Expiration Dates

There’s this thing that tends to happen once you hit a certain age whether you’re having fun or not.  Time flies. 

I spent a significant portion of my child bearing years wandering around the desert, searching for the meaning of life instead of bearing children – or arms, for that matter.  At that time I felt as if I were living in a perpetual pause waiting for my real life to begin once I figured out the right combination of person, place, and thing that would deliver me to the Promised Land.

Now, it appears, I have arrived.  I must admit, I’m a bit surprised that the Promised Land is in Maquoketa, Iowa.  That’s the tricky thing about Promised Lands.  They seldom look like I imagine.  Even family and friends seem a bit curious about how I landed near water after decades in the desert.

Simple explanation:  dehydration.  Eloquent explanation: unquenchable thirst.  Either explanation leads me to my home by the river where I am gifted with a constant reminder to let go and let flow.

This new world order means there are certain ideas, dreams, clothes, canned goods and commitments that must go.  Instead of serving the greater good, they serve as a reminder that the time for that particular good has come and gone.  Consequently, a conscious and continuous clearing out of clutter is in order. 

Often times it takes a move, a loss, a change of status, or the beginning or ending of a relationship for us to look at our life and our accumulated possessions in a new light.  Most of us are not so motivated to don a new perspective when things are going smoothly.  Usually we need to hit what life coach Martha Beck calls a “rumble strip” or series of unfortunate events before we are forced to wake up, assess our situation, and act or react accordingly.

I’ve recently resurrected my limited food preparation skills as I’ve started hosting spontaneous Friday night parties at my home.  In my efforts to throw a few things together on the fly, I’ve encountered a disturbing trend.  Things in my pantry are older than they appear. 

The great thing about canned goods is they have an expiration date listed right on the label.  Clothes and hair styles have their tells as well.  There is no denying when they need to go. 

The paperwork and projects littering my home office, on the other hand, have no such signs.  Pulling the plug on timeless ideas that are brilliant in theory but difficult to deliver is much harder than pitching the pizza mix from 2010.  But as these projects continue to take up more space, I concede it might be time to let them finally rest in peace, freeing up the considerable psychic energy attached to them.

Inherent in the death of anything is the seed of rebirth.  The thing that I’ve been acutely aware of in the past 6 months is that the phoenix does rise from the ashes.  But often the bird that emerges is one of an entirely different feather. 

Reinvention, while exhilarating, is often uncomfortable and leaves one feeling alternately invincible and vulnerable, unquestionably alive and, in my case, extremely thirsty.

Which leads me to my home by the river.  I’m guessing we all have an alternative version of reality where we are living large in a land of luxury with plenty of umbrella drinks or green smoothies and private chefs and our favorite form of entertainment available 24/7. 

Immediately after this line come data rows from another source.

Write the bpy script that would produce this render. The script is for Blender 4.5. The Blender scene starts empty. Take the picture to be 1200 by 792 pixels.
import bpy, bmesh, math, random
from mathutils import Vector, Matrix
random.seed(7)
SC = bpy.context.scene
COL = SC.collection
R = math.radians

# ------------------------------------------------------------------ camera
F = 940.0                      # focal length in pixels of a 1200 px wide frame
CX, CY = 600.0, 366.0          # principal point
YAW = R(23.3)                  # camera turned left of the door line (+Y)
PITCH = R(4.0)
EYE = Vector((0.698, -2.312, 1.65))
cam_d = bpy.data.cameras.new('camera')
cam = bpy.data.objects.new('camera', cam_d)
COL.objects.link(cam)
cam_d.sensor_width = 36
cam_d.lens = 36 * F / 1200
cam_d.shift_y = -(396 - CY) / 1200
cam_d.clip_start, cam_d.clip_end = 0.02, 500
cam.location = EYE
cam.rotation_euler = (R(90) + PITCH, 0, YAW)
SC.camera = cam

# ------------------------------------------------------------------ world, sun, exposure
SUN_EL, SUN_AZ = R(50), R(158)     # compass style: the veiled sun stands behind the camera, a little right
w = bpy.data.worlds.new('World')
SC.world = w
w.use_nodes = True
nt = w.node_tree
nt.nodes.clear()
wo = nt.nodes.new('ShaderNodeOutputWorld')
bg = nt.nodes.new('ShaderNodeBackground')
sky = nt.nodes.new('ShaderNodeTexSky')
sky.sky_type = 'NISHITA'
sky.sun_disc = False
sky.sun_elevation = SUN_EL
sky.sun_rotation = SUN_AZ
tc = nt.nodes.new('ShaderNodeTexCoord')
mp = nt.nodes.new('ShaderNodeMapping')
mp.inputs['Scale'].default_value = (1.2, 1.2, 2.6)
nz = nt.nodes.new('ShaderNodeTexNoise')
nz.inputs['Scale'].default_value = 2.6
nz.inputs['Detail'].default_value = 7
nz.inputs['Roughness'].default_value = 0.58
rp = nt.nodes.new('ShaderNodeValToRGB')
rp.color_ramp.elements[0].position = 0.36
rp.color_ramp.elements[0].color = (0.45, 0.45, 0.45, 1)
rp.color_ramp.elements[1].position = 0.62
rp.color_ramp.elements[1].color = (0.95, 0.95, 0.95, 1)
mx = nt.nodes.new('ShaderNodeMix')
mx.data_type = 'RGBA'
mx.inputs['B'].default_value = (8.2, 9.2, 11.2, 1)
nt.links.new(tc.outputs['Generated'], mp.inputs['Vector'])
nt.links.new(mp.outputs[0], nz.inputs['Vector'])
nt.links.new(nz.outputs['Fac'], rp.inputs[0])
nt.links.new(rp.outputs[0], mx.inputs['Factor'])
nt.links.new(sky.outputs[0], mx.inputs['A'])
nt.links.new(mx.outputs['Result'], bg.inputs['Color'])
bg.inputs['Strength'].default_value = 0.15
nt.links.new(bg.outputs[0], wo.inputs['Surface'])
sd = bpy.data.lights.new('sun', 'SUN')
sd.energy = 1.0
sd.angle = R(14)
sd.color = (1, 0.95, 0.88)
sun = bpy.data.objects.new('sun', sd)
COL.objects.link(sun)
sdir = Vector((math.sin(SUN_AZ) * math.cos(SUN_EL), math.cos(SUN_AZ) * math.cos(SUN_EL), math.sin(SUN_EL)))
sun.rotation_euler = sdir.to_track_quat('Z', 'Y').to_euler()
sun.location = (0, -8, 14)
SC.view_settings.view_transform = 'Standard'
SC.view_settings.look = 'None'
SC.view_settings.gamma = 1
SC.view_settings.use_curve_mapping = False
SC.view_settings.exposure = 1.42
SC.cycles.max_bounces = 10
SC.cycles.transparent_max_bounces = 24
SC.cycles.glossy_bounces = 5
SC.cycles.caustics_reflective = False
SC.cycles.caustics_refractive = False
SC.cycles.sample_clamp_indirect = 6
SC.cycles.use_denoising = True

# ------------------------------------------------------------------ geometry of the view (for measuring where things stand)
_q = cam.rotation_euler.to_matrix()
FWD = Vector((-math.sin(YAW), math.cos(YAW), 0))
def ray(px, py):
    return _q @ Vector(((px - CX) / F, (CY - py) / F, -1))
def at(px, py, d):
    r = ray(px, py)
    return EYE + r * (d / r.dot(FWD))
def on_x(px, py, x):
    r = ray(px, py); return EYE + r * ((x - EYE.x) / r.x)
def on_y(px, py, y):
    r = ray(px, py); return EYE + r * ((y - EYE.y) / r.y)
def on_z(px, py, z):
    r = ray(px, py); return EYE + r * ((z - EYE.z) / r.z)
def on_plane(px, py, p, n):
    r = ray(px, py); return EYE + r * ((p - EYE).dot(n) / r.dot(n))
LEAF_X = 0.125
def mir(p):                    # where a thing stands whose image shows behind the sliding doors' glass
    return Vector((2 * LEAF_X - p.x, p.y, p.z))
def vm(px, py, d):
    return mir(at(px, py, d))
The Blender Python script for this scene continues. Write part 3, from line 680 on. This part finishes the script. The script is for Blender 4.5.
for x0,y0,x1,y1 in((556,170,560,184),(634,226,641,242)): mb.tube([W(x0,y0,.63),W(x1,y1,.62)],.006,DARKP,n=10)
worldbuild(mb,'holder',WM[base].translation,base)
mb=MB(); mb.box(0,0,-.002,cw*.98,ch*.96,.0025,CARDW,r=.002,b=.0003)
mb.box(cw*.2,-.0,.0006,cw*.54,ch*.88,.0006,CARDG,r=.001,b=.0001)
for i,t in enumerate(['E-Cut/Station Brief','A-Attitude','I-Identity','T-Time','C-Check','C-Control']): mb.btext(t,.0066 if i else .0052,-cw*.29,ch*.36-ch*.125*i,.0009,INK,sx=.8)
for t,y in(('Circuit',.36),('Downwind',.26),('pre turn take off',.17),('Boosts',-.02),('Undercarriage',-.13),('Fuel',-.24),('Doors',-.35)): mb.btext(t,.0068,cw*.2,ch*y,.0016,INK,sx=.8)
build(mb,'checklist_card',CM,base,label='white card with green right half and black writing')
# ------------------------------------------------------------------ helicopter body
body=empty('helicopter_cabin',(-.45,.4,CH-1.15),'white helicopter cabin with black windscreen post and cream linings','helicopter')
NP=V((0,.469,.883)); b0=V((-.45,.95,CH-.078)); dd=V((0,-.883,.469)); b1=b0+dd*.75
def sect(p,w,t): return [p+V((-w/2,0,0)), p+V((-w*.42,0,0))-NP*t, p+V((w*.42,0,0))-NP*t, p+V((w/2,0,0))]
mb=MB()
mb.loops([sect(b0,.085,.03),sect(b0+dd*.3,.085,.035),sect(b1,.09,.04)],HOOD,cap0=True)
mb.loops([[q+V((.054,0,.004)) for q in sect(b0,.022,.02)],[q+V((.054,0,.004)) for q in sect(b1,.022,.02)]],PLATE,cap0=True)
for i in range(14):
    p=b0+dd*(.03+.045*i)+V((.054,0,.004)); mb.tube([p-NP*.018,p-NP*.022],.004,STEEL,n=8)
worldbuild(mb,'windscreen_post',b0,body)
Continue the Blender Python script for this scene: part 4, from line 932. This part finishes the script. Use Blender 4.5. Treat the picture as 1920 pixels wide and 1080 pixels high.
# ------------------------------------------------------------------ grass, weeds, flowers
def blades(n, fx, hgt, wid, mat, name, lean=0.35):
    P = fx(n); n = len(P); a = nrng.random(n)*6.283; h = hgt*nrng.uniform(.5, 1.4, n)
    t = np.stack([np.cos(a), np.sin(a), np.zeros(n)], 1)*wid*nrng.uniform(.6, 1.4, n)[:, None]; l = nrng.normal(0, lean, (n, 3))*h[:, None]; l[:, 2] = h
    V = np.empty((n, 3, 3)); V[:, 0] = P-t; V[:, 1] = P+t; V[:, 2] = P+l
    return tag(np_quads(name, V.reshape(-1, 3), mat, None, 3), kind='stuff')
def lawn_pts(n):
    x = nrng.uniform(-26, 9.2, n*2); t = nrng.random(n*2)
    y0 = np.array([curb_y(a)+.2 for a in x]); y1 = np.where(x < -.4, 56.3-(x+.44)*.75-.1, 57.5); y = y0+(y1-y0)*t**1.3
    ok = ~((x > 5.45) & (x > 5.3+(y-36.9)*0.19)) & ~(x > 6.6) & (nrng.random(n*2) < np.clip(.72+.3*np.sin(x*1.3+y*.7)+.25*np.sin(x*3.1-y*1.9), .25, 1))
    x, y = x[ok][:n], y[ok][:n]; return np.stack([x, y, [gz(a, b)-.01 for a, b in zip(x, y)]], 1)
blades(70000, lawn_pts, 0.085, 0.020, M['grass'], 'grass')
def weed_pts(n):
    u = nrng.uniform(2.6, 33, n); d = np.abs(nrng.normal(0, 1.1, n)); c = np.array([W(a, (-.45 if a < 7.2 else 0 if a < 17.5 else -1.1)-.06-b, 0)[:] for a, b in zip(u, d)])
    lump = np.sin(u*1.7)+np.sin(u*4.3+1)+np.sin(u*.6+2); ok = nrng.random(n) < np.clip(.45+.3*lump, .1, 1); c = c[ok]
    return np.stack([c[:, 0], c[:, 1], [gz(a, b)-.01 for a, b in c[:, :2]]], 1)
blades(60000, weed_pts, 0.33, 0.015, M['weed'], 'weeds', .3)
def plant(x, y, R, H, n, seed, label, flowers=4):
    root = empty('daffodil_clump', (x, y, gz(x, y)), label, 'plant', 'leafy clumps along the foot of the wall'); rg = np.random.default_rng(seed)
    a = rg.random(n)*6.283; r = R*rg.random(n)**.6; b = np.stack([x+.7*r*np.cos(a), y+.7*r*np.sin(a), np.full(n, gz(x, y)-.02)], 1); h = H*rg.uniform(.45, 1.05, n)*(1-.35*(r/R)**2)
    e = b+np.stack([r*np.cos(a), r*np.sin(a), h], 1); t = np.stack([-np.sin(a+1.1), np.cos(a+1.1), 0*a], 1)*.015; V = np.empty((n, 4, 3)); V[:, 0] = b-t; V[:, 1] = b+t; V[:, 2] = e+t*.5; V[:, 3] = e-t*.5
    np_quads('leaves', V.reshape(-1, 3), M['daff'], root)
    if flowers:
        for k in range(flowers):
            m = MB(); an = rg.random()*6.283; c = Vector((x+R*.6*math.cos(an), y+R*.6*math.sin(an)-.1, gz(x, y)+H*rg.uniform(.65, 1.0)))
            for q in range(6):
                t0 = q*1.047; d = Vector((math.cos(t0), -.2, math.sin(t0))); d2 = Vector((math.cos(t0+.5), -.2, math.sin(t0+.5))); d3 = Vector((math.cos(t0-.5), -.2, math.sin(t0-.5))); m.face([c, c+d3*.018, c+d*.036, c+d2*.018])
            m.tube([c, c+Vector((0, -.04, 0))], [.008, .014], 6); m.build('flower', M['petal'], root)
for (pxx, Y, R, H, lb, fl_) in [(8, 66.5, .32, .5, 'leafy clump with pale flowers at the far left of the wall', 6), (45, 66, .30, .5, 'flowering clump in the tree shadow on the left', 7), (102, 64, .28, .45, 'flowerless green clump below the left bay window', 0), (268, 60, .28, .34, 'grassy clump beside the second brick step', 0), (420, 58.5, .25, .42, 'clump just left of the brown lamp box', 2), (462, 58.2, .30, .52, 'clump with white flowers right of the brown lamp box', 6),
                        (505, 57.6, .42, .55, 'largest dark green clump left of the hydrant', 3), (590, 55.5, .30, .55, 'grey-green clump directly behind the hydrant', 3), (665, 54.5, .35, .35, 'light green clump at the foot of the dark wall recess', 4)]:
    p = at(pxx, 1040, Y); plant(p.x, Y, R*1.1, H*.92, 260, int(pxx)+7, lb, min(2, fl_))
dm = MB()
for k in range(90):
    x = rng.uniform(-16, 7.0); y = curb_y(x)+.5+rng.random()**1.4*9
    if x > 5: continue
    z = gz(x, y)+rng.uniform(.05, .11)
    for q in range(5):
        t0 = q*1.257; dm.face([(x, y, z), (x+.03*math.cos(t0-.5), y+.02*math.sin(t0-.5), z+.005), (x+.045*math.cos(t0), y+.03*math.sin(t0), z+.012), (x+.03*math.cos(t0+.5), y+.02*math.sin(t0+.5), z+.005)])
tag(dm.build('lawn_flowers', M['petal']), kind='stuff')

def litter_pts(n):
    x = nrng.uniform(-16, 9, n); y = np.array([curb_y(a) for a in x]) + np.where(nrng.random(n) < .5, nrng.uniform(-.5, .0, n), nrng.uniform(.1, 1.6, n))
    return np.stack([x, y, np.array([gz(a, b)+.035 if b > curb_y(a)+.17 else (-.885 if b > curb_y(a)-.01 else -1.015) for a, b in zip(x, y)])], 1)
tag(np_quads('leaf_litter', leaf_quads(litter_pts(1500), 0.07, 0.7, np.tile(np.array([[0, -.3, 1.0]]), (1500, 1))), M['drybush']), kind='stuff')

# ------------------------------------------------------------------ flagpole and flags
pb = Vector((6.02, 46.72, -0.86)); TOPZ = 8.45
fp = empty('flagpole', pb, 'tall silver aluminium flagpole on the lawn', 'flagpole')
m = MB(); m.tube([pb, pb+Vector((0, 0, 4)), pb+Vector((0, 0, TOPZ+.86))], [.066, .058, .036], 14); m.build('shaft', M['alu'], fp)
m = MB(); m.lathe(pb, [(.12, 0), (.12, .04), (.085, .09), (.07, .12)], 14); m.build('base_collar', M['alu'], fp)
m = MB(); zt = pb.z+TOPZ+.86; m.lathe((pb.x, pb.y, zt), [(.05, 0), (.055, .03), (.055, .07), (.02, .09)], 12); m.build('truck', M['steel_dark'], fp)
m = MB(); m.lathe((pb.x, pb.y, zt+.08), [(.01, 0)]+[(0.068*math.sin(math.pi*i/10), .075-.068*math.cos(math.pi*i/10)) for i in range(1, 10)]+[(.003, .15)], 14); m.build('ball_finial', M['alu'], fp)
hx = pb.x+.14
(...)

But growing up requires waking up.  Some of us may be living the life we imagined for ourselves at this age.  Others may be completely confounded as to how we got here. 

As I continue to let go of what has expired, I’m committed to breathing life into what shows up and finding ways to be utterly delighted by this second, third, or fifty-fourth wind.

What about you?  I invite you to sit down and tell me about it.  I’ll even offer you a snack.  Just let me check the expiration date on it  first, okay?